Kilmuir thanks the Attorney for his memo, but says
I cannot agree with all your conclusions. I have therefore enlarged it to cover my views and send a copy for the consideration of the Solicitor General and yourself.
He seems to mean he’s rewritten the Attorney’s memo to reflect his, opposite, view.
In his memorandum Kilmuir argues first (paragraph 3) that the Kellogg-Briand Pact permits resort to war in self-defence and to enforce international obligations.
The nub of the question
he says (in the erroneously numbered second paragraph “3”)
is what is covered by self-defence to-day.
Kilmuir argues (para. 4) that force may be used in self-defence if a state’s rights are illegally and forcibly denied and no other remedy is available; he also argues for pre-emptive self-defence.
Kilmuir accepts that Egypt had neither used nor threatened force in breach of international law but argues (para. 7) that
It cannot be right, or good international law, that international territory could be annexed by invasion and that the countries affected are powerless to act if the use of the veto has prevented the Security Council directing any method for righting the wrong.

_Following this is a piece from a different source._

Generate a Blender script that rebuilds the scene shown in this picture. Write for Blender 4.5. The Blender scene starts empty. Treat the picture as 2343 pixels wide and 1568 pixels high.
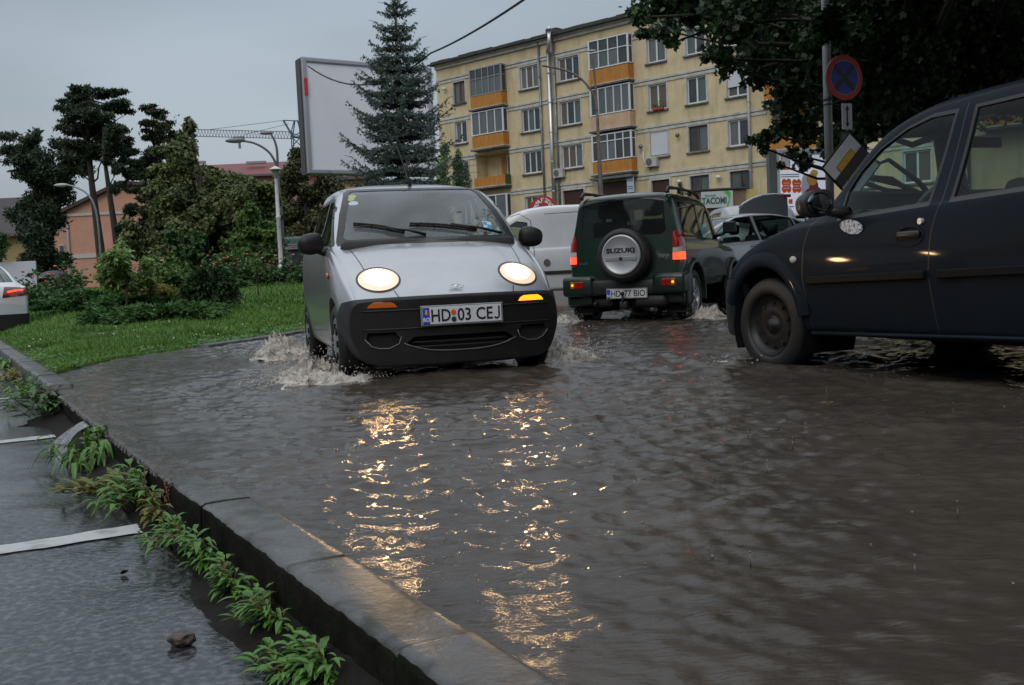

At para. 8, Kilmuir argues that the international character of the Suez canal was admitted by Egypt in the 1888 Convention of Constantinople—but someone at the Attorney General’s chambers points out in a handwritten marginal note that Egypt was not a party to that agreement. Those notes are in fact one of the main points of interest in the document, showing that Kilmuir’s view was met with deep legal scepticism in the Attorney’s team.
Kilmuir’s argument concludes by comparing Nasser’s behaviour to Hitler’s over the Rhineland:
Just as the Rhineland was re-militarised, the Canal was de-internationalised. Egypt … has been guilty of a crime of aggression … If Egypt refuses to restore [the canal’s international] character, then the nations affected can use force to defend it.